The Verdict
Omar Robert Hamilton
1 a.m. In six hours the sun will rise on another grey morning and I will dress in the cold and drive to Torah prison. I’ll park my car by an old train track that's now a garbage dump and home to a pack of dogs and walk past a tank with a soldier staring at me and head towards the courtroom at the centre of Egypt’s contemporary justice system. I will flash an expired press card and talk in English to get through a crowd of young men and women arguing with policemen in sunglasses in the hope that they will be allowed inside to wave through layers of opaque glass and metal wiring at the shadows of their friends in the defendants’ cage.
I don’t want to go. I learned over the long empty months of 2014 to make myself numb, to close out the news and the world and the noise and the people, to look after myself. But this is the end of a long and petty story that we have been tied up in for fifteen months. A tiny protest outside the Shoura Council and a beating from the police and then a saga of farcical injustice. It doesn’t matter what happened, what the facts are, what the video evidence shows. They want Alaa. Want to shut him up. If it hadn’t been that protest it would have been another. The rumour is that Sisi personally wants Alaa away. And all that matters for the judges is the rumour.

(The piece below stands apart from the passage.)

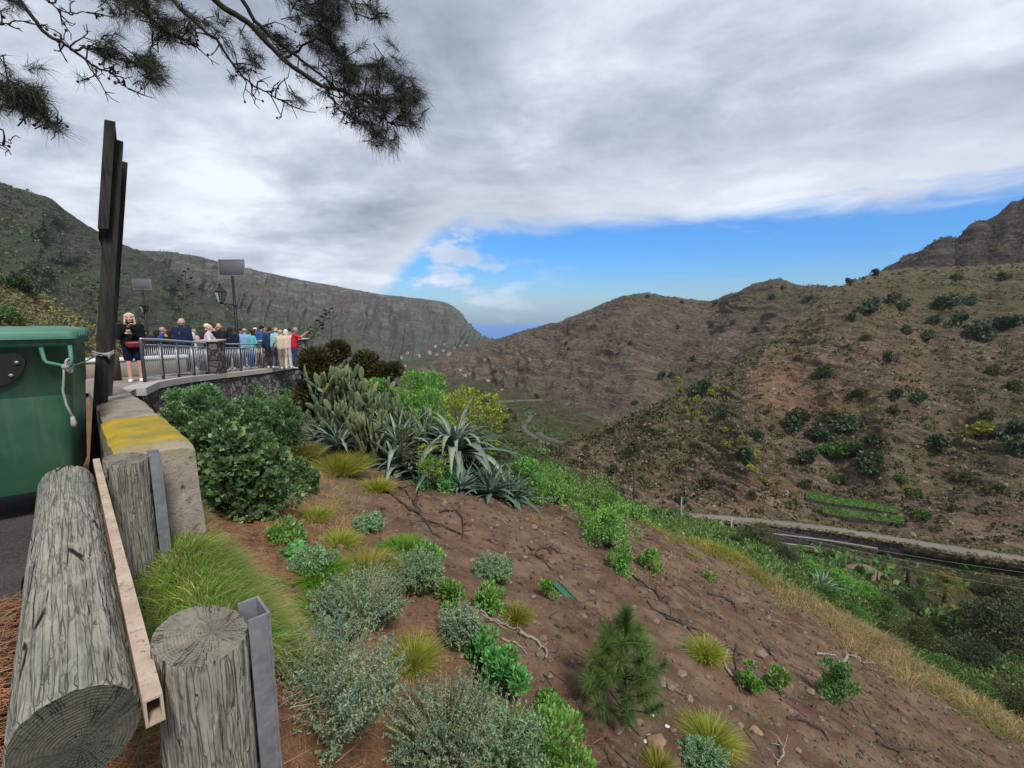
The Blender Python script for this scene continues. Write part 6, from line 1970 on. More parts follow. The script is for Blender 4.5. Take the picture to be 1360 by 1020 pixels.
agave(604, 618, 1.55, 64, 1, 'big pale agave with curling ribbon leaves at the heart of the clump', m_agave, 1.2, .115, lift=.60, Y=9.6)
agave(650, 634, .85, 44, 2, 'low dark agave rosette at the front of the clump', m_agave2, .45, .06, Y=8.7)
agave(612, 636, .66, 36, 3, 'small spiky agave in front of the big pale one', m_agave2, .6, .055, Y=8.6)
agave(682, 628, .80, 40, 4, 'spiky agave rosette at the crest side of the clump', m_agave2, .5, .055, Y=8.9)
agave(525, 618, 1.05, 34, 5, 'agave with drooping leaves under the cactus', m_agave, 1.1, .085, Y=9.2, lift=.1)
agave(450, 590, 1.0, 28, 6, 'pale agave at the leafy shrub side of the cactus', m_agave, .8, .085, Y=9.6, lift=.1)
agave(562, 628, 1.0, 34, 7, 'agave half buried between cactus and big pale agave', m_agave2, 1.0, .085, Y=9.0, lift=.1)
agave(420, 585, .6, 22, 8, 'small pale agave tucked beside the leafy shrubs', m_agave, .7, .065)
agave(690, 612, 1.0, 24, 9, 'agave with long upright leaves behind the front rosettes', m_agave2, .25, .06)
agave(530, 610, 1.25, 24, 11, 'agave with upright pale blades rising out of the cactus clump', m_agave, .45, .085, Y=9.75, lift=.55)
agave(575, 612, 1.2, 26, 12, 'upright agave standing behind the big pale one', m_agave2, .5, .085, Y=10.1, lift=.5)
q = hit(1090, 782, ['valley', 'near'])
o = agave(1090, 782, 2.1, 30, 10, 'blue-grey agave on the far side of the dry grass crest', m_agave2, .3, .16, Y=q[1], lift=-.1, thick=.03)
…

The story has been written a hundred times. Egyptians are too battered or blinded or bereaved or brittle to care like they used to. Death no longer gets a reaction. Why should a prison sentence?

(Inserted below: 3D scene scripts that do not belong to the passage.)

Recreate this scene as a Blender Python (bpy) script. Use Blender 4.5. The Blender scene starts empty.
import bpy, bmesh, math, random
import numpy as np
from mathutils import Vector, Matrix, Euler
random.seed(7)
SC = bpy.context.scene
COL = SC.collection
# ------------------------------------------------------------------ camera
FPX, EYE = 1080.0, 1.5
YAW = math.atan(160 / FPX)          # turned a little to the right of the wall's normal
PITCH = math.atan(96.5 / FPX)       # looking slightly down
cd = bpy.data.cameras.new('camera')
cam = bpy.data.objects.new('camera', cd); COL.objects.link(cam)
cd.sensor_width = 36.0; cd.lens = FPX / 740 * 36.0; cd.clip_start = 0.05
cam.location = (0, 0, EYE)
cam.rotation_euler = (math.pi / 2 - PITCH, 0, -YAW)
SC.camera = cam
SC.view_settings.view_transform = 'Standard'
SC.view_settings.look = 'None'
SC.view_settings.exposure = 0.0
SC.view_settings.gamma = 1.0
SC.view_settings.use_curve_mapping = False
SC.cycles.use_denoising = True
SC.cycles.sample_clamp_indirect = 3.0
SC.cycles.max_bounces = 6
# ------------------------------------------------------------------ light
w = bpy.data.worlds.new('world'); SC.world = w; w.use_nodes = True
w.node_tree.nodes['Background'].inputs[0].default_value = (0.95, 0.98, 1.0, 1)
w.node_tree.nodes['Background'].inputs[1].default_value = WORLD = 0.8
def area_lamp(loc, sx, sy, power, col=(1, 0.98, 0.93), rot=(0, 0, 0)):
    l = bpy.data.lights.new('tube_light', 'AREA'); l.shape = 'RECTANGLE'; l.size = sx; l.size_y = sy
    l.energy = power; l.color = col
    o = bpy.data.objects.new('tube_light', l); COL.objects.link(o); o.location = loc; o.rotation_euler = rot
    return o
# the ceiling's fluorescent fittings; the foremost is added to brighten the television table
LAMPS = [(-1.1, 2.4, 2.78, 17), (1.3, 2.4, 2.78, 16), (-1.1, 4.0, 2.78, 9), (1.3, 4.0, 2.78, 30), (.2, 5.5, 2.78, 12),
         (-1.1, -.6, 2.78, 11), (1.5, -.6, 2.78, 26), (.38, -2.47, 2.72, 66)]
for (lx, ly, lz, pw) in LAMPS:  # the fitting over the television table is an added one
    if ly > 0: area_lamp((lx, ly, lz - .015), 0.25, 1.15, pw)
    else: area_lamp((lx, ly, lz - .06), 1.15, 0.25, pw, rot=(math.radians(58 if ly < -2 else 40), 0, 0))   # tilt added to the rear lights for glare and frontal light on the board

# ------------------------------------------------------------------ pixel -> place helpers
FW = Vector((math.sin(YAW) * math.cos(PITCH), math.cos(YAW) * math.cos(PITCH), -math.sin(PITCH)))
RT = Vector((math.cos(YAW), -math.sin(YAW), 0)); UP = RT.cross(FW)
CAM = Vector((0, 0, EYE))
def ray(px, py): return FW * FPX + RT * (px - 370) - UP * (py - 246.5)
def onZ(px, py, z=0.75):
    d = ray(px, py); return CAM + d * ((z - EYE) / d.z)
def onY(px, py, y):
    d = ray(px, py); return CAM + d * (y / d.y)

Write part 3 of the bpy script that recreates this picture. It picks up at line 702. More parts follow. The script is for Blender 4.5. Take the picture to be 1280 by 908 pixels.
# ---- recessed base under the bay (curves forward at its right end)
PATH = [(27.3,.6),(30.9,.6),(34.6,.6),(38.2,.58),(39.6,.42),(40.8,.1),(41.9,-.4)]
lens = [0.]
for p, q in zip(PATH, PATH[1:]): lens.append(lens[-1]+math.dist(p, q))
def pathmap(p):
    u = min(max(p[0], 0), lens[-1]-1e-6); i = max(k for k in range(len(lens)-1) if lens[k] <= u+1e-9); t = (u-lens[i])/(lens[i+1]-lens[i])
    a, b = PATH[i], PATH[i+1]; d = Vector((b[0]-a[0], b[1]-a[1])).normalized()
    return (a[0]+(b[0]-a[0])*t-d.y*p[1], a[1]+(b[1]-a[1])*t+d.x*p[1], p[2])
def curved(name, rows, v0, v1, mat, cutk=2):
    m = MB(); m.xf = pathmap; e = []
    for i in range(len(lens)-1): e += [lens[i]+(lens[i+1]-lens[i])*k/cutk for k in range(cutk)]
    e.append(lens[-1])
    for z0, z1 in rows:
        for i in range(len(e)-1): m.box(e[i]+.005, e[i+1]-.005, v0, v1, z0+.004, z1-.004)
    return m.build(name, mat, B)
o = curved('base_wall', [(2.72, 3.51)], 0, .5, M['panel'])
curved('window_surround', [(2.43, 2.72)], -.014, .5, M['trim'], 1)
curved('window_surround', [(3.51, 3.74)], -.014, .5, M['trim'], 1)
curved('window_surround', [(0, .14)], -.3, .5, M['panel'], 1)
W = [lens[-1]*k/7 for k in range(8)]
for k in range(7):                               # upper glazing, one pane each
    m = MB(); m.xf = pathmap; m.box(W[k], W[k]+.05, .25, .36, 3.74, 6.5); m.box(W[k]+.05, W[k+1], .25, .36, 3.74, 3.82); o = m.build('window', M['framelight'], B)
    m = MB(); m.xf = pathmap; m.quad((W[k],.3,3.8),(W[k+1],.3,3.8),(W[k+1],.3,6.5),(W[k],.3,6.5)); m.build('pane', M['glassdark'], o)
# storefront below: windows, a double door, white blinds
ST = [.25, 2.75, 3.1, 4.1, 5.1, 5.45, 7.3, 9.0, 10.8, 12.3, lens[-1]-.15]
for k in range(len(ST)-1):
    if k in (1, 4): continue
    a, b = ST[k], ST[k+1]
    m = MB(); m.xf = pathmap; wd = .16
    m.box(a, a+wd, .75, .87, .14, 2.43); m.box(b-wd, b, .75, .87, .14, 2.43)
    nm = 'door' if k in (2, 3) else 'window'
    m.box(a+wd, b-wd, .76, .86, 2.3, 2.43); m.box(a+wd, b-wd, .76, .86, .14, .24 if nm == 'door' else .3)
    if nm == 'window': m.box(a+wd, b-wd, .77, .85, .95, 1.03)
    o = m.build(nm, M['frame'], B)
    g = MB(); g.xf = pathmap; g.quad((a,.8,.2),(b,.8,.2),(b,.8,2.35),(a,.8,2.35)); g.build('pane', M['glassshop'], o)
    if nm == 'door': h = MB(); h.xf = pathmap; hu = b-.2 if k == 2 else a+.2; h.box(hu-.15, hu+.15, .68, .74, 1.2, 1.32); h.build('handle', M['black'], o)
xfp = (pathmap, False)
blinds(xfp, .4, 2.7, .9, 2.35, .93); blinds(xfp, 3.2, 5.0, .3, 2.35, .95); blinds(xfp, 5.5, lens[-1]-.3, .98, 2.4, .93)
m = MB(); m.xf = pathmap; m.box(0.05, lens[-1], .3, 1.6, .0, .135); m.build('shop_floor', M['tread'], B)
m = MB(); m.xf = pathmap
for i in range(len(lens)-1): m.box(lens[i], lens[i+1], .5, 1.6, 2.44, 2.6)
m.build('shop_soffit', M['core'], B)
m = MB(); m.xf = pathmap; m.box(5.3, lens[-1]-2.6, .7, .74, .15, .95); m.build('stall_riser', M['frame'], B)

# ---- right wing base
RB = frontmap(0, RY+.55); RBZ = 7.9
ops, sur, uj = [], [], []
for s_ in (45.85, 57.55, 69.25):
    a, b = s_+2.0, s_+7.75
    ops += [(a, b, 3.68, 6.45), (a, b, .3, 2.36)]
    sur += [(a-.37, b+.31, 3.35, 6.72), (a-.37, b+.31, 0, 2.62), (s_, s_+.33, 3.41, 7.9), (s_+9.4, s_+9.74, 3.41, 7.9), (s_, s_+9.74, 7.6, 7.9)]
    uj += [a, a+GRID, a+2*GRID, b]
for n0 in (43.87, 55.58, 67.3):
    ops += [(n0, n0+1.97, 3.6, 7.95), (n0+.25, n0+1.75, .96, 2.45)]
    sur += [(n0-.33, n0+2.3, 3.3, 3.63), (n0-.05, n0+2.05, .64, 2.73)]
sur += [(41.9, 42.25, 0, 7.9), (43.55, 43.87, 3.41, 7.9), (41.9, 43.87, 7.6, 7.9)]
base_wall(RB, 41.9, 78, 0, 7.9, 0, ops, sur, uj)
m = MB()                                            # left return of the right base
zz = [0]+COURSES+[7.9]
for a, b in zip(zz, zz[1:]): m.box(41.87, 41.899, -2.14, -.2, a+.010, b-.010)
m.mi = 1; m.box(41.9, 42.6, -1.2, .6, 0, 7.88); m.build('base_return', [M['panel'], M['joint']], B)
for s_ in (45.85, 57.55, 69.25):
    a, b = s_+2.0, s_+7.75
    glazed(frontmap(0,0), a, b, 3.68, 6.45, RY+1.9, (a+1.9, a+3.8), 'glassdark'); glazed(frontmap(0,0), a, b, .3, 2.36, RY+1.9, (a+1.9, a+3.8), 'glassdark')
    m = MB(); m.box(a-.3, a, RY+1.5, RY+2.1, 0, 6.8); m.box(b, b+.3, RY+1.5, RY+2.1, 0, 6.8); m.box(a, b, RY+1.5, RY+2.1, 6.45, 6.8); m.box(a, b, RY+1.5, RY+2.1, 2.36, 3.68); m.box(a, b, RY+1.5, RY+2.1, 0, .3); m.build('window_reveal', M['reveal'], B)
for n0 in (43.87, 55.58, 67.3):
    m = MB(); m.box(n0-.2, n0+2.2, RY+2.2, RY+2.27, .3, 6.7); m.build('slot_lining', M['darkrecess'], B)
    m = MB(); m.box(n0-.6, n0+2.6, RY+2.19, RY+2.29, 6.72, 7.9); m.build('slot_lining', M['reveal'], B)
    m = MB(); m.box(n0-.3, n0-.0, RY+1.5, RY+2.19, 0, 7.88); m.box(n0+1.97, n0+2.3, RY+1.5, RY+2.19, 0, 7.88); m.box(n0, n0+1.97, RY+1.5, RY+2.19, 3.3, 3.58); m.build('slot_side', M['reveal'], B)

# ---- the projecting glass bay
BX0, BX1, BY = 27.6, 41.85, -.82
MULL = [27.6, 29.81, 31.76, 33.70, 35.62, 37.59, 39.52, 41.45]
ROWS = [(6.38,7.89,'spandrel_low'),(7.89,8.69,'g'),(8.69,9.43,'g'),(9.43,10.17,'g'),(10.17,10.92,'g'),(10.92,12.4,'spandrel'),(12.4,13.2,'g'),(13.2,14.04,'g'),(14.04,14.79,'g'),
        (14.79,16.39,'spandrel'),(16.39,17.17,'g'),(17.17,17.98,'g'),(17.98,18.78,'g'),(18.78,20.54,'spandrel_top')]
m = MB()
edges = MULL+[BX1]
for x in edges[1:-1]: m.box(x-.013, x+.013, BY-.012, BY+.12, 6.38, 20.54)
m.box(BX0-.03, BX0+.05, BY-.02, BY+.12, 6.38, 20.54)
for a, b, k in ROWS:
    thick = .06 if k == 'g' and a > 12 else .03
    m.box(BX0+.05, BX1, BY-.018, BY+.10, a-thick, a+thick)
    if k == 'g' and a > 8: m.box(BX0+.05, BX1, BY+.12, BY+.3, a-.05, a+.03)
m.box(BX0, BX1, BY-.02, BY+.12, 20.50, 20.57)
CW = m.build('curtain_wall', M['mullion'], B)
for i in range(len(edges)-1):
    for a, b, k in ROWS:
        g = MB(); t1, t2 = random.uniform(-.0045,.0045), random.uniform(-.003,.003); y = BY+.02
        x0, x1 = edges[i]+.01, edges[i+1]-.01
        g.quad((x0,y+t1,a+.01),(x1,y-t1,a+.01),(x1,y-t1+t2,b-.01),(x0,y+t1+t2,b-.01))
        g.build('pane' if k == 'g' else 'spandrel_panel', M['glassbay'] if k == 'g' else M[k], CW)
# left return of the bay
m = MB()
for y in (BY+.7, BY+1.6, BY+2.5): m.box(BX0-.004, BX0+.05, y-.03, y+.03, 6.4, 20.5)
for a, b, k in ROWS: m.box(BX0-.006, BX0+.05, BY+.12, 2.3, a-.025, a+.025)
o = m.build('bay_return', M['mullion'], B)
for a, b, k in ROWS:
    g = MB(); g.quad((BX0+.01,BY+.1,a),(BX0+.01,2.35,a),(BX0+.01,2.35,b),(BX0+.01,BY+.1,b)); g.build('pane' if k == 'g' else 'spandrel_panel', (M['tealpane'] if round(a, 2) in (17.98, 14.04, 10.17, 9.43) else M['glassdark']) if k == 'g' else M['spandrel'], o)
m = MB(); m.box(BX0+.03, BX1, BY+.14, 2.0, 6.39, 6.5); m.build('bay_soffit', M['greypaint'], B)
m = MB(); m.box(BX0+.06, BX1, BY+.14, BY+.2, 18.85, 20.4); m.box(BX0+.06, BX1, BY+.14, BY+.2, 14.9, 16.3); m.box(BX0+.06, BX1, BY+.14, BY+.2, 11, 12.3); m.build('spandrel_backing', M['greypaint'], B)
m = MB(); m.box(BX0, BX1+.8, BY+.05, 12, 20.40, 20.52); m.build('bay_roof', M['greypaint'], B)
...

The world offers us its sympathies, emails of support arrive from Italy, from South Africa. And then? There is nothing more to say, what's coming is coming.
8.30 a.m. After the dust-storm last week the sloppily mopped floor of the court-room was slick with water. Journalists and lawyers tried to clean their dirt-smeared pews before sitting down. The families of the defendants stood outside trying to talk their way in. Birds flew across the upper vaults of the room. The CCTV camera stood ever watchful directly above the judge’s bench where the stenographer writes up the proceedings by hand. The only thing that had changed since the trial's beginning was the defendants’ cage. The metal grating had grown thicker, soundproof glass had been added, the jailed were being pushed out of sight. But you could see rough outlines, shadows. Alaa always stood at the front. I couldn’t make him out, but Manal, his wife, spotted him instantly. Sometimes the microphone stopped working and the cage fell silent and then one word was shouted from inside: ‘Mic!’
I sat behind an international journalist last time. He was there for the al-Jazeera case and sat writing an overdue story about fundamentalists in Libya, complaining on his email that he couldn’t control his days’ schedule, and paid about as much attention to the defence’s arguments as the judge did.
We’re driving south now, towards the prison, towards the court. The air is opaque with fog, the world hangs quiet in the first hours of the day. We sit in silence in the car. It feels like we are driving to an execution.
9.15 a.m. We're outside the gates of the police academy. A new officer is shouting at the crowd. He chooses who will be let in, who will wait. Some journalists walk through; the rest of us are told to stand to one side. A grizzled old cop with an attack dog shouts at us to get to the side. Dozens of police trucks rumble past. A helicopter circles low overhead. The sky is a dull grey.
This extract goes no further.